WHAT YOU HAVE TO DO: Everything from the line containing "Build this scene" down to the line containing "COL = SC.collection" is to be returned exactly; include both boundary lines and leave out all others.

INFORMATION SUPPLIED:
----

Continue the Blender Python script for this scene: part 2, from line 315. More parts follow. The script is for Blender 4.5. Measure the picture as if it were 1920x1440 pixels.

----

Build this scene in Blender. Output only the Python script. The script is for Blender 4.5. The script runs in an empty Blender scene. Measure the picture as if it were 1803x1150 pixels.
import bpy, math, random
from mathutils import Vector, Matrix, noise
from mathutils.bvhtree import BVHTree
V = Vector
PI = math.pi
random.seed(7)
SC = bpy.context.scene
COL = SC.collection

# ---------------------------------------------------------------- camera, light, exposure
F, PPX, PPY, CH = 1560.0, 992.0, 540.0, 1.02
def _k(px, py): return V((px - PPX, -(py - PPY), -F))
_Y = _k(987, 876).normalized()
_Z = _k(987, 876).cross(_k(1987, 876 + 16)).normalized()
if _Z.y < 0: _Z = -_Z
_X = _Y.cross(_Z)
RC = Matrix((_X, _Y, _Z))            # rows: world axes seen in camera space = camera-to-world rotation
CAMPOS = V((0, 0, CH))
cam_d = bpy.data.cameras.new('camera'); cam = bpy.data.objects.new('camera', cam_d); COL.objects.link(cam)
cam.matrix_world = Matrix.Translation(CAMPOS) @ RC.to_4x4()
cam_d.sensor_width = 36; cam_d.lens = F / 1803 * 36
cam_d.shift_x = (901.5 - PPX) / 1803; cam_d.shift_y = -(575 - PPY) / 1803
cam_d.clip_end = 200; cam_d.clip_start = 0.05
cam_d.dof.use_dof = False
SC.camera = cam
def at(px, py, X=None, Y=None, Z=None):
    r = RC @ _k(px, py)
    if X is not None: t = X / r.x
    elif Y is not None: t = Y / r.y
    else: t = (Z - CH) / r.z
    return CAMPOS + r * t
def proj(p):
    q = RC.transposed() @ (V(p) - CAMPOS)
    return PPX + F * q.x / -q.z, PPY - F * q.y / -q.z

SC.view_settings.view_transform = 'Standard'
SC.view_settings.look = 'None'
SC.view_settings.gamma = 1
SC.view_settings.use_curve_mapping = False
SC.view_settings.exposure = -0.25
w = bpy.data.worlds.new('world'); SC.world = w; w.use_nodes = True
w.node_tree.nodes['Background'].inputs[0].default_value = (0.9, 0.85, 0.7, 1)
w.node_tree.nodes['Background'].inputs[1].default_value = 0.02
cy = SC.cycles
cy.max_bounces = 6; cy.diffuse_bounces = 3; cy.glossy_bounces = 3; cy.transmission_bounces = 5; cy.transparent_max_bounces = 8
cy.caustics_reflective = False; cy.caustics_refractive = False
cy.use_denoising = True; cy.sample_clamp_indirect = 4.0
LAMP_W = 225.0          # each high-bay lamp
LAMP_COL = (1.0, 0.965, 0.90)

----

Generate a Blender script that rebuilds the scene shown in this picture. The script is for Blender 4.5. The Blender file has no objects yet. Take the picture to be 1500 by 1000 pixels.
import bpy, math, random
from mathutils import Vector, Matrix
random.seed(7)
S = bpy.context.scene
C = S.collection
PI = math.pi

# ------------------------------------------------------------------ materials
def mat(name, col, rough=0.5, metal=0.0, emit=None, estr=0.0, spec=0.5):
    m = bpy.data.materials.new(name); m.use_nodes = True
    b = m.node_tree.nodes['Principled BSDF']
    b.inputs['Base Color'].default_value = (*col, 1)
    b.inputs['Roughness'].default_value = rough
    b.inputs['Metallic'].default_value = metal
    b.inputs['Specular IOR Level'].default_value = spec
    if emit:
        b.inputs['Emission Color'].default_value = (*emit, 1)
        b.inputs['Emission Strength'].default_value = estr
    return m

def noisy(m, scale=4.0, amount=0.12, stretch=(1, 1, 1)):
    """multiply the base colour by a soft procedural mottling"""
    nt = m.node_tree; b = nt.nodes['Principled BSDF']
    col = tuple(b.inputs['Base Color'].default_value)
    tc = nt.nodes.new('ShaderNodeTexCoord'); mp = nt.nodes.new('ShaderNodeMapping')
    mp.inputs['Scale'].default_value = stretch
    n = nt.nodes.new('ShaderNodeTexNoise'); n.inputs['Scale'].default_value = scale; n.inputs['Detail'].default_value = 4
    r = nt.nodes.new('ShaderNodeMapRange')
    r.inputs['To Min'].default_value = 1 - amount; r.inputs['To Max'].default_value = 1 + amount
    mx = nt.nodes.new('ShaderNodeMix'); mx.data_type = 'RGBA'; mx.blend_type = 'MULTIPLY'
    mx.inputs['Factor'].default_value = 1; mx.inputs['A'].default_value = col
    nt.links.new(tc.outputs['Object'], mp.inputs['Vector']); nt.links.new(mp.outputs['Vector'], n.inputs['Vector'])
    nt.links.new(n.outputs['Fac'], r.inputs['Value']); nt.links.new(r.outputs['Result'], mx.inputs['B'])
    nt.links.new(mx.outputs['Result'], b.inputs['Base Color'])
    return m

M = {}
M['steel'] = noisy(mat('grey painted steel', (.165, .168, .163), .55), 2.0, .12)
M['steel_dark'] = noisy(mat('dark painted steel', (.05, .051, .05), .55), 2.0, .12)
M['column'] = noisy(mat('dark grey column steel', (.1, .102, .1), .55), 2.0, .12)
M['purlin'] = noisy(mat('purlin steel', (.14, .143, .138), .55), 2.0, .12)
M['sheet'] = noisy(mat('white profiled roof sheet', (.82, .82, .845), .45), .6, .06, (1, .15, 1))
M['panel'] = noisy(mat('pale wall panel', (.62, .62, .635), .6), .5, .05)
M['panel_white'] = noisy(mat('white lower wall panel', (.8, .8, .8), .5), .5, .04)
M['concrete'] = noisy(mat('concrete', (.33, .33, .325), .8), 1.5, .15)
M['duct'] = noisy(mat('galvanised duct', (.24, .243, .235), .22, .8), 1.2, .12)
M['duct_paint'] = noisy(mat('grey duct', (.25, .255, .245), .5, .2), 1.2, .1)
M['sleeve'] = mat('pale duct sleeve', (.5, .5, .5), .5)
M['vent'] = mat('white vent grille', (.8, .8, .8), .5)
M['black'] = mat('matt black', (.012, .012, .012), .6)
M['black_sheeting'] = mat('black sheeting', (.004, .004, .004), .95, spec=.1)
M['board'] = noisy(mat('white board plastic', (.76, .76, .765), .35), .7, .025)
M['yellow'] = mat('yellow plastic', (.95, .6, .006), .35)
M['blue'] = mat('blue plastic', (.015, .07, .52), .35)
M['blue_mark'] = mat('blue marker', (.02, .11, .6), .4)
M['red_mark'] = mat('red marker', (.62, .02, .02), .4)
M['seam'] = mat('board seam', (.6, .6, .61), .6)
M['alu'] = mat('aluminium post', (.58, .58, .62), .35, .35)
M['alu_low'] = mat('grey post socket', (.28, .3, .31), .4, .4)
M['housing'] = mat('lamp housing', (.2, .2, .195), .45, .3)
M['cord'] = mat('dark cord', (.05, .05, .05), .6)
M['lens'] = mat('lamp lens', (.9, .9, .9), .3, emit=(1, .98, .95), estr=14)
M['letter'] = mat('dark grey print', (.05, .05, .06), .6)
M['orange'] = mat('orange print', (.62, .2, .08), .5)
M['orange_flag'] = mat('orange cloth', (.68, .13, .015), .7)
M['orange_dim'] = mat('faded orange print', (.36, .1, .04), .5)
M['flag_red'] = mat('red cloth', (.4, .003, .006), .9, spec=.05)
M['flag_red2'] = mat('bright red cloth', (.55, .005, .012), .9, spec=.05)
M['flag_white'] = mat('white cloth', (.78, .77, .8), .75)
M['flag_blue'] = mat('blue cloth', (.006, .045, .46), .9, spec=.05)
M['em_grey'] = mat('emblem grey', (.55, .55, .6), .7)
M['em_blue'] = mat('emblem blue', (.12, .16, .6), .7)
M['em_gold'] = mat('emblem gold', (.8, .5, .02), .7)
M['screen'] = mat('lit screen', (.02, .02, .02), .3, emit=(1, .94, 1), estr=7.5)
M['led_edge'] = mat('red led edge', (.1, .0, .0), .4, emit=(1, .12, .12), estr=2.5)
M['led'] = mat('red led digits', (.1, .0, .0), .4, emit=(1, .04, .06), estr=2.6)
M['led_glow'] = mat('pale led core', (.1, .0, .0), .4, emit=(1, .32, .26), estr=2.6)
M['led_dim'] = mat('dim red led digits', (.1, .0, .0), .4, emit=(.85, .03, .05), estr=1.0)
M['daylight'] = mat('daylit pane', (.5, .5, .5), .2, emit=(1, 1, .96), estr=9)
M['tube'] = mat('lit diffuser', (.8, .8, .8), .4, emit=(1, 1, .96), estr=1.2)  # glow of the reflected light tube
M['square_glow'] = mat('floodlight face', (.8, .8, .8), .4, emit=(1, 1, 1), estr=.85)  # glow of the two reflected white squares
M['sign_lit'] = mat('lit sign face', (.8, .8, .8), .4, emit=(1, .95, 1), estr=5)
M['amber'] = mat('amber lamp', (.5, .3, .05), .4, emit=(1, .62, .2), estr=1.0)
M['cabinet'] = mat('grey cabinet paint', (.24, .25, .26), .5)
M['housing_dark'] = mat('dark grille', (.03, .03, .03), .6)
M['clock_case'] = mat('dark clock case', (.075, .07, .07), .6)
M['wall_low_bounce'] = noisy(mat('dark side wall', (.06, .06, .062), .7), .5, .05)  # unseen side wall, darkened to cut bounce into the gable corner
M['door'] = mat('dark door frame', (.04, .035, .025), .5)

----

OUTPUT FOR THIS EXERCISE:
Build this scene in Blender. Output only the Python script. The script is for Blender 4.5. The script runs in an empty Blender scene. Measure the picture as if it were 1803x1150 pixels.
import bpy, math, random
from mathutils import Vector, Matrix, noise
from mathutils.bvhtree import BVHTree
V = Vector
PI = math.pi
random.seed(7)
SC = bpy.context.scene
COL = SC.collection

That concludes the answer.